Revenue from the project will come then from four sources: fertilizer, electricity, cold storage and carbon credits. Cropping could provide a fifth revenue stream with the focus being on crops that could benefit from cold storage, namely carrots and onions. It is assumed that the government will approve a tariff for power supplied to the grid of $ .20/kwh, based on the very high cost of producing supplemental power from diesel fuel, and its commitment to alternative energy sources. A sixth income stream could result from milk processing using the refrigeration capacity.

Technology Considerations

Fermentation Methodology

 
The widely accepted method for producing biogas is based on wet slurry. This allows for stirring and a high level of capture of all methane available to the system. Although the slurry can be pressed to harvest a solid form of compost which needs less drying, there is inevitably a liquid output which is rich in nutrients but requires a different form of distribution than bagged compost. Bangladesh does not have a tradition of using liquid spray manure, despite the advantages of such application in certain situations.
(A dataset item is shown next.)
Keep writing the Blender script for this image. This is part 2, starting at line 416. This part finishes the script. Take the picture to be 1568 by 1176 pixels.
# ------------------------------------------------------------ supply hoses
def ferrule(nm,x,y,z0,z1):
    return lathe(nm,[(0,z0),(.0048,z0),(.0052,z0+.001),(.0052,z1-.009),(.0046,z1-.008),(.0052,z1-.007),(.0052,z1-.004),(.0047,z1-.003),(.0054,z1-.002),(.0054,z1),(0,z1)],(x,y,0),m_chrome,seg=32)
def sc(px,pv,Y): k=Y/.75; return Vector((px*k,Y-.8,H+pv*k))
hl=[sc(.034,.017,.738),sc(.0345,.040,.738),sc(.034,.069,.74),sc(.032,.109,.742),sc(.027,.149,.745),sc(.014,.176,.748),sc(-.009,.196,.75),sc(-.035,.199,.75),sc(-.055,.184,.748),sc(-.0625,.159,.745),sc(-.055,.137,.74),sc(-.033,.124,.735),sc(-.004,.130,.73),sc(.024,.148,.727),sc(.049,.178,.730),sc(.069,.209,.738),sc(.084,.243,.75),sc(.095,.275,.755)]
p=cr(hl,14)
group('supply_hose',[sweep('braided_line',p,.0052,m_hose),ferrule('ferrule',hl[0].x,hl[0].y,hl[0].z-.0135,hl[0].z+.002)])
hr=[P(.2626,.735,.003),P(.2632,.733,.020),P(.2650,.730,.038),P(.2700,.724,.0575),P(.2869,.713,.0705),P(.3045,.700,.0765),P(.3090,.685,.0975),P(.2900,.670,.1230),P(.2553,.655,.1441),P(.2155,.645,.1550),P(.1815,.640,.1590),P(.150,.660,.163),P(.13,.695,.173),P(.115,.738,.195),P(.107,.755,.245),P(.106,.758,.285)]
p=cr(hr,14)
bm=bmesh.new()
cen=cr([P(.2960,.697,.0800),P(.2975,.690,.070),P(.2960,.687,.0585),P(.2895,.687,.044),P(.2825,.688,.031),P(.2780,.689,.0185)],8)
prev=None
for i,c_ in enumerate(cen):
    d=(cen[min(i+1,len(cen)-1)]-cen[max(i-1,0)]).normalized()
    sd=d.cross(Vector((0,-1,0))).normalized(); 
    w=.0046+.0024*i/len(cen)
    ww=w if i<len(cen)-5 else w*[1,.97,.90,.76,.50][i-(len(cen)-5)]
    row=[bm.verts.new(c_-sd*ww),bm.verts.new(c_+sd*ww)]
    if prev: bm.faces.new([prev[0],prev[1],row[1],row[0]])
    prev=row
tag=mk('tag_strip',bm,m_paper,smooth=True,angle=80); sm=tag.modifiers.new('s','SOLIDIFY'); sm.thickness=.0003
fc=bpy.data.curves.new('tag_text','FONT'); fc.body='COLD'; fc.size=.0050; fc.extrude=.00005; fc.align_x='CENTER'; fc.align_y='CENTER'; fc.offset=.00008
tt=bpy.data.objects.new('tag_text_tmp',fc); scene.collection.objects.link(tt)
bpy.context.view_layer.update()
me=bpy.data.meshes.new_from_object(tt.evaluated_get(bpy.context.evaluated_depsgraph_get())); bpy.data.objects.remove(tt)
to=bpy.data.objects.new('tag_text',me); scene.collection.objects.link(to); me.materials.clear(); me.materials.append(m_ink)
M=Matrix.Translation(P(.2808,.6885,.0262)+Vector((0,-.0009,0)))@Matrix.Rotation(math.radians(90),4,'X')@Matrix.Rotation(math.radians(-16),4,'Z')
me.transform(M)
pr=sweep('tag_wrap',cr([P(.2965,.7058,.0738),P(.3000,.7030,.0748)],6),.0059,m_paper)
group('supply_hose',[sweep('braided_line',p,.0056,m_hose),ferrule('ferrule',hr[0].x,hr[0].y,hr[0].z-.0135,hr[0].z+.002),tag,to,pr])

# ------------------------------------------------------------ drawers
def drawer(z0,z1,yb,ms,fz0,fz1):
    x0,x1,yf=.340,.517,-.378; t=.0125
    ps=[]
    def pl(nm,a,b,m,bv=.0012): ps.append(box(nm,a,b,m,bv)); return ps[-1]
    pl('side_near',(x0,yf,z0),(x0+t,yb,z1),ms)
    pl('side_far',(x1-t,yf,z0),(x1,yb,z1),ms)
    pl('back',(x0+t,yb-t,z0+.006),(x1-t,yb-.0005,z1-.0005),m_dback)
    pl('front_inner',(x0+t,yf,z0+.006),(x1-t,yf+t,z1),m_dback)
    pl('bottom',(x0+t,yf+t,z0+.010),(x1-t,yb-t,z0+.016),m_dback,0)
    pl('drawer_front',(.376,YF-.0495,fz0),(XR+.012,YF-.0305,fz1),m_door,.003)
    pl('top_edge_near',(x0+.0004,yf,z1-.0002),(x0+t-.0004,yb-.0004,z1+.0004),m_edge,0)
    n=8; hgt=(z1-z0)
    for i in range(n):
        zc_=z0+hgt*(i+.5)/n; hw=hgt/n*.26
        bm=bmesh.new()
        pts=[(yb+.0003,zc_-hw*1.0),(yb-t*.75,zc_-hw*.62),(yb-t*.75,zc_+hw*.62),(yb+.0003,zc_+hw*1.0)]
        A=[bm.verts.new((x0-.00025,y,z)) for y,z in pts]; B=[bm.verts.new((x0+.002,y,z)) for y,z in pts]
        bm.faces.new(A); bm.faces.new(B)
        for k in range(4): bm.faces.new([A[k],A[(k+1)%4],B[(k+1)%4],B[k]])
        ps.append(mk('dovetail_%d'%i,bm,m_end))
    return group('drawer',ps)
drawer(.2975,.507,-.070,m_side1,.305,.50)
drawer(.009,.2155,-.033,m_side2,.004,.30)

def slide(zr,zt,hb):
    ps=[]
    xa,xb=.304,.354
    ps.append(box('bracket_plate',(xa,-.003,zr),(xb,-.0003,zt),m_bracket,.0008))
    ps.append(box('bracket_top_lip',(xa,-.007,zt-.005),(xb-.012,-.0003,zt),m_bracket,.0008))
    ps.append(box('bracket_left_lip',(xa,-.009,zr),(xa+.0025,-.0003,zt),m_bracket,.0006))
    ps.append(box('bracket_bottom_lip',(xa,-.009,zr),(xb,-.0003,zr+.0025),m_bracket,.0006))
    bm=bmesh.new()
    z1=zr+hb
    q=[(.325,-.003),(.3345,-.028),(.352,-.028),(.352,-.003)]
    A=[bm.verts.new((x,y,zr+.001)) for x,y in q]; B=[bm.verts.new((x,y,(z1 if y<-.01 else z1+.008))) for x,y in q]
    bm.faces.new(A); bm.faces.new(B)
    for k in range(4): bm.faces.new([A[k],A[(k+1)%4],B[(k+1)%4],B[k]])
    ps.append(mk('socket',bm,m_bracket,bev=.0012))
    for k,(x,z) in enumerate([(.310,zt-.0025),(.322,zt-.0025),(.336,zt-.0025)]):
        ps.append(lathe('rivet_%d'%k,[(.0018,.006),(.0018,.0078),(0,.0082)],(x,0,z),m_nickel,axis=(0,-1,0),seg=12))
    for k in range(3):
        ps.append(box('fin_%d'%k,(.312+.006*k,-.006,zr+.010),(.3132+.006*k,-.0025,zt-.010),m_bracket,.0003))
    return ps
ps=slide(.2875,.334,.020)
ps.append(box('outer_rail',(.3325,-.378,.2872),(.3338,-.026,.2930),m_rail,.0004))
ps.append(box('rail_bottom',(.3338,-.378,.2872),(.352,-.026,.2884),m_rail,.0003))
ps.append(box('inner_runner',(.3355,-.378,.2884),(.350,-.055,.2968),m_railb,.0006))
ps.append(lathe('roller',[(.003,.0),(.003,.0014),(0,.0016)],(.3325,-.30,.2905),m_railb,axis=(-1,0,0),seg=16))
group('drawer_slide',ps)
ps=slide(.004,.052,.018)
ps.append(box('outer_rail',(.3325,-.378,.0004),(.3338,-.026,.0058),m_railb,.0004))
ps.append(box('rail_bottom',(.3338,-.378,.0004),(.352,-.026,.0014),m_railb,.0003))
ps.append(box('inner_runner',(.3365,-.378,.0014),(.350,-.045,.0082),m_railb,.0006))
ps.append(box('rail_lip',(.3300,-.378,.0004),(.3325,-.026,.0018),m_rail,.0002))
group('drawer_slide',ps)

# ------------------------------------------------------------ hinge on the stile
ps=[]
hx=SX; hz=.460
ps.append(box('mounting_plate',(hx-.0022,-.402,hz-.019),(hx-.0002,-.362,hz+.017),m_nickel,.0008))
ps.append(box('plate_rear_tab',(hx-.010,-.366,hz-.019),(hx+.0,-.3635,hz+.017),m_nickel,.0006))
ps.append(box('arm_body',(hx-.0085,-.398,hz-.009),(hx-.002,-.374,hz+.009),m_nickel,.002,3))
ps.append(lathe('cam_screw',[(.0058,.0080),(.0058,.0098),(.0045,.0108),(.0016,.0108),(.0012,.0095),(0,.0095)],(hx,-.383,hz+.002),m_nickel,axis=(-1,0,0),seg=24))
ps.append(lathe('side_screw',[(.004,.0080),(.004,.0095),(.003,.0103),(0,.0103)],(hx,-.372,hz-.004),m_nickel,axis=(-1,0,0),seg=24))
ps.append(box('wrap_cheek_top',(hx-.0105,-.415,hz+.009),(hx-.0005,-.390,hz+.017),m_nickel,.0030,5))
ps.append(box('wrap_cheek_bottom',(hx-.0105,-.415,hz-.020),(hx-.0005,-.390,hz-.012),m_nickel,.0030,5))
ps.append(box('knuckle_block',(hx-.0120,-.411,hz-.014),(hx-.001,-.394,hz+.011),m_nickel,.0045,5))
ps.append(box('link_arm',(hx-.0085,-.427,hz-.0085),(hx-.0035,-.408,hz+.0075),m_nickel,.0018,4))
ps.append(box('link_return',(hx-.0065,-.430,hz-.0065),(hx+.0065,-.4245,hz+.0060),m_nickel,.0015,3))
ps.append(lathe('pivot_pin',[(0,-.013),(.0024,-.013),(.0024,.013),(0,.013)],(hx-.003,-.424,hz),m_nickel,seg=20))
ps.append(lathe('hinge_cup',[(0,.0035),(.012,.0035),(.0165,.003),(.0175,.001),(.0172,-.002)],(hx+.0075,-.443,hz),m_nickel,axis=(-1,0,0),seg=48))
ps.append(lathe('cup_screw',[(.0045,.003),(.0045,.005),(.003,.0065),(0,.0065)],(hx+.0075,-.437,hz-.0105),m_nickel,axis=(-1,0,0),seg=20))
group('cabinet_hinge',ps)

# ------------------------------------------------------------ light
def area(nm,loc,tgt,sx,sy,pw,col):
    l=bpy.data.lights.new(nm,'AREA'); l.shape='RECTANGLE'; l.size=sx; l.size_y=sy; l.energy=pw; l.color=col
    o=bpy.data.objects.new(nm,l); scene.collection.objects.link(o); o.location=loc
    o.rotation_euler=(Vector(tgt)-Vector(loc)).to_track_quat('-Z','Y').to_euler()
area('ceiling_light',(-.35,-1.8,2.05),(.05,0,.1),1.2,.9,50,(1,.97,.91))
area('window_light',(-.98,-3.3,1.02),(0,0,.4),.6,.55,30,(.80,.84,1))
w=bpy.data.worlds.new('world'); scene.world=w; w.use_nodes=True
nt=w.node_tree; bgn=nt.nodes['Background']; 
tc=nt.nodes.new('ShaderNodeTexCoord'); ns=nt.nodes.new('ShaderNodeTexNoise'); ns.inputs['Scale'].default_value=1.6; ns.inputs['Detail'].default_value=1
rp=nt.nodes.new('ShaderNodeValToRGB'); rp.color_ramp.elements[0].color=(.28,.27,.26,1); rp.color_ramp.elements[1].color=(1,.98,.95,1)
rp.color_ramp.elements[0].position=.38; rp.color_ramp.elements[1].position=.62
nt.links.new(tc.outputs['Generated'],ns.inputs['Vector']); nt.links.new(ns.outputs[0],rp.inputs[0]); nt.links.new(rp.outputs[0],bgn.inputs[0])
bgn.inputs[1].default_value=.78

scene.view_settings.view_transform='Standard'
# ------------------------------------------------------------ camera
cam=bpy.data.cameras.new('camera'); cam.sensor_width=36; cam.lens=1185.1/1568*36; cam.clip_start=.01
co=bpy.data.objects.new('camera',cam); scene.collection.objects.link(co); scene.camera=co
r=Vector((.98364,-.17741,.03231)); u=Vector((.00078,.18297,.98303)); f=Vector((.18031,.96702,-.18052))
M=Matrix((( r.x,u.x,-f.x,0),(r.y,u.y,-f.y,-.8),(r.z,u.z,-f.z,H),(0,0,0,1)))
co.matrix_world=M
Our goal is to use vermi worm culture to further process the compost from the digester to produce a portable bagged fertilizer. The demand for such fertilizer is quite high.

This brings up the question of using so called dry fermentation techniques where the substrate is layered into a digester, often using front end loaders, and sprayed with water that is recirculated through the pile on a continuous basis. There are some issues around this method. First, it is not always possible to achieve even flow of re-circulated water through the pile resulting in less gas capture. Second, much of the material (50%) needs to be put through the system again to improve the gas capture. Third the end product is not truly dry, sometimes creating a mushy mess if not managed precisely. Fourth, this method does not benefit from the many years of experience accumulated with the wet slurry method.

The choice between wet and dry methods will drive many considerations in the project. For example if wet is chosen this will drive either a marketing effort to persuade farmers to give spaying a try (a high risk proposition) or an effort to develop a project component to utilize the nutrient rich effluent, such as growing carrots, a crop not generally found in the immediate area. Carrot production could fit in nicely with the cold storage component of the project, given the high seasonal variation in carrot market prices (up to 1000%).

Technology partners are needed. Beckon in Germany (dry) does not feel ready to tackle a project in Bangladesh. Bioferm of Germany will implement wet or dry systems and seem to be equally comfortable with either system. There is a trench dry method being promoted in Germany by a company Chiemgauer Biogas Anlagen. TES of Pune, India provide a connection to a German biogas company that works with both dry and wet fermentation.

Commodity:

arable well watered land, crops (rice, potatoes, tobacco), water reservoir, water from wells, livestock, cow manure, water hyacinth.

Custom & Culture:

Many of the local inhabitants do not own land and depend upon day labor wages to subsist. During the season between planting and harvest they experience hardship due to being unemployed. Labor for gathering and transporting manure, harvesting water hyacinth, vermi worm culture management, etc. is available.

Knowledge:

There is knowledge in crop nurture, animal husbandry, and gardening locally. Engineering and management regionally.

Money:

Value is currently unknown.

Technology:

Power lines (33kv), irrigation pumps, vangari vehicles, tractors.

Well-Being:

Area is benefiting from increase in livestock numbers with milk and cash income arising from being more fully productive.